5. Read Beyond the Curriculum
The finance profession is evolving rapidly.
Reading annual reports, business news, macroeconomic developments, shareholder letters, and quality finance books develops commercial awareness that strengthens both examination performance and professional capability.
The objective should not simply be clearing an examination; rather, becoming a better finance professional.

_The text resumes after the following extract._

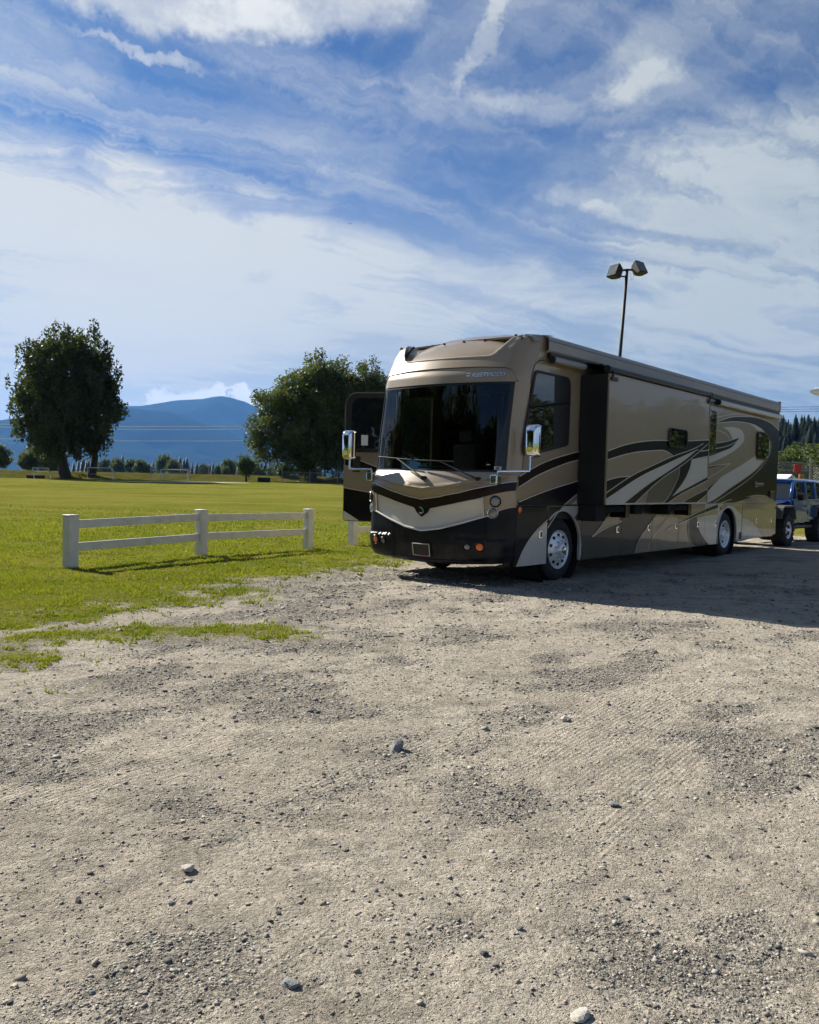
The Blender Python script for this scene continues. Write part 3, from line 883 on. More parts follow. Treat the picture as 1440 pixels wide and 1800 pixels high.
# wipers
for (tp, zp, te, ze, b0, b1) in ((-.02, 1.60, .47, 1.905, (.83, 1.925), (.23, 1.872)), (-.70, 1.60, -.17, 1.865, (.18, 1.868), (-.36, 1.85))):
    w = MB().tube([fpt(tp, zp, -.05), fpt(tp * .75 + te * .25, zp * .75 + ze * .25, -.075), fpt(te, ze, -.055)], [.018, .013, .009], 6).build('wiper', 'trim_black', RV)
    MB().lathe([(-.05, .03), (.03, .03)], fpt(tp, zp, -.02), 'x', 10, close=True).build('pivot', 'trim_black', w)
    n = 10
    MB().tube([fpt(b0[0] + (b1[0] - b0[0]) * k / n, b0[1] + (b1[1] - b0[1]) * k / n, -.030) for k in range(n + 1)], .010, 6).build('blade', 'rubber', w)
    MB().tube([fpt(b0[0] + (b1[0] - b0[0]) * k / n, b0[1] + (b1[1] - b0[1]) * k / n + .010, -.040) for k in range(n + 1)], .004, 6).build('blade_arm', 'dash', w)

# ---- paint shapes on the flank, (along, height) in metres
SLIDE=[
('P','black',[(0.45,2.09),(1.11,2.24),(1.98,2.35),(2.8,2.4),(3.7,2.44),(4.81,2.51),(4.81,2.49),(4.31,2.36),(3.72,2.25),(3.1,2.12),(2.82,2.19),(2.62,2.21),(2.24,2.2),(1.7,2.15),(1.13,2.08),(0.46,1.96)]),
('P','black',[(3.17,2.13),(3.72,2.25),(4.31,2.36),(4.81,2.49),(4.84,2.2),(4.33,2.14),(3.92,2.09)]),
('P','black',[(0.45,1.62),(0.84,1.68),(1.33,1.72),(0.85,1.56),(0.46,1.43)]),
('P','black',[(0.46,1.43),(1.34,1.72),(2.29,1.95),(3.04,2.12),(4.0,2.3),(4.51,2.43),(4.51,2.38),(4.24,2.3),(2.77,1.97),(1.67,1.71),(0.47,1.33)]),
('P','silver',[(0.47,1.33),(1.67,1.71),(2.77,1.97),(4.24,2.3),(3.71,2.1),(2.99,1.87),(2.0,1.57),(1.08,1.24),(0.48,1.25)]),
('P','black',[(1.08,1.24),(2.0,1.57),(2.99,1.87),(3.71,2.1),(4.24,2.3),(4.51,2.38),(4.73,2.43),(4.01,2.15),(3.42,1.95),(2.65,1.72),(2.01,1.47),(1.48,1.24)]),
('P','taupe',[(1.9,1.24),(2.01,1.45),(2.65,1.71),(3.38,1.94),(3.37,1.81),(3.16,1.57),(2.89,1.36),(2.62,1.24)]),
('P','black',[(3.38,1.94),(3.71,2.08),(3.93,2.13),(3.98,2.03),(3.88,1.93),(3.67,1.72),(3.24,1.46),(3.06,1.37),(2.62,1.24),(2.89,1.36),(3.16,1.57),(3.37,1.81)]),
('P','silver',[(3.95,2.09),(4.76,2.17),(4.8,1.77),(3.91,1.57),(3.08,1.38),(3.24,1.46),(3.67,1.72),(3.88,1.93)]),
('P','black',[(4.8,1.77),(4.81,1.71),(4.07,1.55),(3.47,1.42),(3.04,1.3),(2.83,1.23),(2.62,1.24),(3.08,1.38),(3.91,1.57)]),
('P','black',[(4.83,1.54),(4.83,1.44),(4.5,1.33),(4.14,1.23),(3.41,1.23),(4.08,1.39)]),
('L','cream',[(0.45,2.1),(1.11,2.24),(1.98,2.35),(2.8,2.4),(3.7,2.44),(4.81,2.52)]),
('L','cream',[(0.46,1.96),(1.13,2.08),(1.7,2.15),(2.24,2.19),(2.62,2.21),(2.82,2.19),(3.1,2.12)]),
('L','cream',[(0.45,1.63),(0.84,1.69),(1.36,1.72)]),
('L','cream',[(0.46,1.43),(1.34,1.72),(2.29,1.95),(3.04,2.12),(4.0,2.3),(4.51,2.43)]),
('L','cream',[(1.48,1.24),(2.01,1.47),(2.65,1.72),(3.42,1.95),(4.01,2.15),(4.73,2.43)]),
('L','cream',[(1.9,1.24),(2.02,1.46)]),
('L','cream',[(2.62,1.24),(2.89,1.36),(3.16,1.57),(3.37,1.81),(3.38,1.94)]),
('L','cream',[(2.83,1.23),(3.04,1.3),(3.47,1.42),(4.07,1.55),(4.81,1.71)]),
('L','cream',[(3.41,1.23),(4.08,1.39),(4.83,1.54)]),
('L','cream',[(4.14,1.23),(4.5,1.33),(4.83,1.44)]),
('L','cream',[(0.47,1.33),(1.67,1.71),(2.77,1.97),(4.24,2.3)]),
('L','cream',[(3.96,2.09),(4.33,2.14),(4.83,2.2)]),
('L','cream',[(4.36,2.27),(4.82,2.32)]),
]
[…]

Common Mistakes Candidates Should Avoid
Many unsuccessful candidates make some predictable mistakes during the preparation stage. For example,
- Depending entirely on condensed notes without reading the curriculum
- Spending excessive time consuming preparation advice instead of studying
- Ignoring mock examinations
- Revising only selected topics
- Memorizing formulas without understanding their application
- Beginning revision too late
- Preparing only to “just pass” instead of aiming well above the minimum standard
Preparing with a safety margin provides resilience against unexpected variations in examination difficulty.
However, such mistakes are avoidable if students can decode the pattern of their mistake right in the preparation stage and work on it. At the end of the day, the success mantra is always conceptual clarity and a mindset of building it.
Final Thoughts
The discussion surrounding the latest 39% CFA Level I pass rate will eventually disappear. But the habits that produce success will always remain.
Candidates cannot control the examination’s difficulty, the minimum passing score, or the global performance of other candidates.
They can, however, control the quality of their preparation. The strongest preparation strategy has never relied on predicting the examination.
It relies on building conceptual understanding, covering the entire curriculum, solving sufficient practice questions, revising consistently, and developing the analytical judgment expected of modern finance professionals.
The pass rate is an outcome, but preparation is the process. Candidates who focus relentlessly on improving the process will always place themselves in the strongest possible position to succeed.